The original creator and host of the Bible Answer Man radio program, Martin built a career in Christian radio by answering people’s difficult questions about the Bible and historic Christianity. Author of the definitive work on American-based cults, The Kingdom of the Cults, Martin founded and directed the Christian Research Institute (CRI: an organization dedicated to the study of cults and new religious movements). In fact, Walter Martin is viewed by many as the father of the evangelical countercult movement.
Walter was my first teacher in the Christian faith. I learned my original theological views from him. Not long after I became a Christian I began attending his Sunday classes at Melodyland Christian Center and at Newport-Mesa Christian Center in Southern California. I remember listening to the Bible Answer Man radio program as a new believer and writing down Martin’s answers to various doctrinal and apologetics queries. I had many questions of my own in those early days that I desperately needed addressed. Martin answered my questions or recommended sources where I could pursue explanations in greater depth.
I read, reread, and outlined his book on basic Christian doctrine, Essential Christianity, so many times that some of the pages began to fall out. Yet I still have that original book in my personal library (which has now grown to more than three thousand volumes). Martin helped me appreciate just how important the “life of the mind” is in one’s faith journey.
Through his dynamic lectures and debates Walter taught me how to think about such critical biblical doctrines as the Trinity, the Incarnation, the Atonement, and Jesus’ Resurrection. He also instructed and challenged me to engage the Jehovah’s Witnesses and Mormons that knocked at my door and to defend the faith before the skeptics I encountered during my college days. Martin was an early spiritual father to me and the first Christian intellectual and apologist I ever met.
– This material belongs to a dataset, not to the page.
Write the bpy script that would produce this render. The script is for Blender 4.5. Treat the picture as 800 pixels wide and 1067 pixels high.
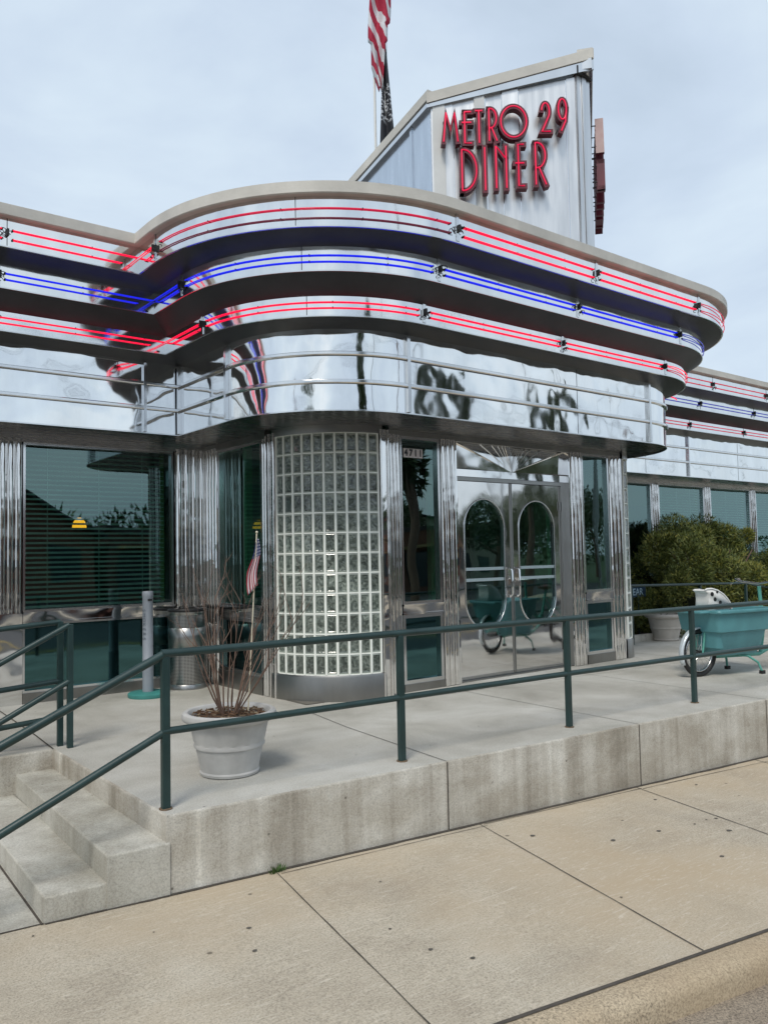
import bpy, bmesh, math, random
from math import radians as R, sin, cos, pi
from mathutils import Vector, Matrix, noise
random.seed(7)
S = bpy.context.scene
for o in list(bpy.data.objects): bpy.data.objects.remove(o)
COL = S.collection

# ------------------------------------------------------------ camera
EYE = 1.31
PIT, ROL, YF = R(3.0976), R(1.1283), R(51.644)
r0 = Vector((sin(YF), -cos(YF), 0)); fw = Vector((cos(YF), sin(YF), 0)); up = Vector((0, 0, 1))
A_ = up*cos(PIT) - fw*sin(PIT); Zf = fw*cos(PIT) + up*sin(PIT)
cx = r0*cos(ROL) - A_*sin(ROL); cy = A_*cos(ROL) + r0*sin(ROL)
cd = bpy.data.cameras.new('camera'); cam = bpy.data.objects.new('camera', cd); COL.objects.link(cam)
cd.sensor_fit = 'VERTICAL'; cd.sensor_height = 24; cd.lens = 850.6/1067*24
cd.clip_start = .05; cd.clip_end = 2000
M = Matrix((cx, cy, -Zf)).transposed().to_4x4(); M.translation = (0, 0, EYE)
cam.matrix_world = M; S.camera = cam

# ------------------------------------------------------------ light
SUN_EL, SUN_AZ = 52, 215       # azimuth of the sun in the XY plane, degrees from +X
W = bpy.data.worlds.new('World'); S.world = W; W.use_nodes = True
nt = W.node_tree; nt.nodes.clear()
def N(nt, t, **k):
    n = nt.nodes.new(t)
    for a, b in k.items():
        if a.startswith('i_'):
            key = a[2:]
            n.inputs[int(key) if key.isdigit() else key.replace('_', ' ')].default_value = b
        else: setattr(n, a, b)
    return n
def ramp(nt, pts, interp='LINEAR'):
    n = nt.nodes.new('ShaderNodeValToRGB'); cr = n.color_ramp; cr.interpolation = interp
    while len(cr.elements) > 1: cr.elements.remove(cr.elements[-1])
    for i, (p, c) in enumerate(pts):
        e = cr.elements[0] if i == 0 else cr.elements.new(p)
        e.position = p; e.color = (*c, 1) if len(c) == 3 else c
    return n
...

A few years after completing my theological degree I had the privilege of working closely with Dr. Martin at the Christian Research Institute. My duties included assisting Martin as a research specialist on Seventh-day Adventism and Roman Catholicism. He was a mentor to me as well as to many other young evangelicals who were interested in studying new religious movements. Because of my work with Martin I was subsequently able to publish a number of articles that addressed different theological aspects of Seventh-day Adventism and Roman Catholicism.
I admired Walter Martin especially for his courage to stand up for the truth of historic Christianity. I wouldn’t be engaged in the Christian apologetics enterprise today without Martin’s example and support.
Walter Ralston Martin’s legacy will endure as one of the most distinctive Christian apologists of the twentieth century.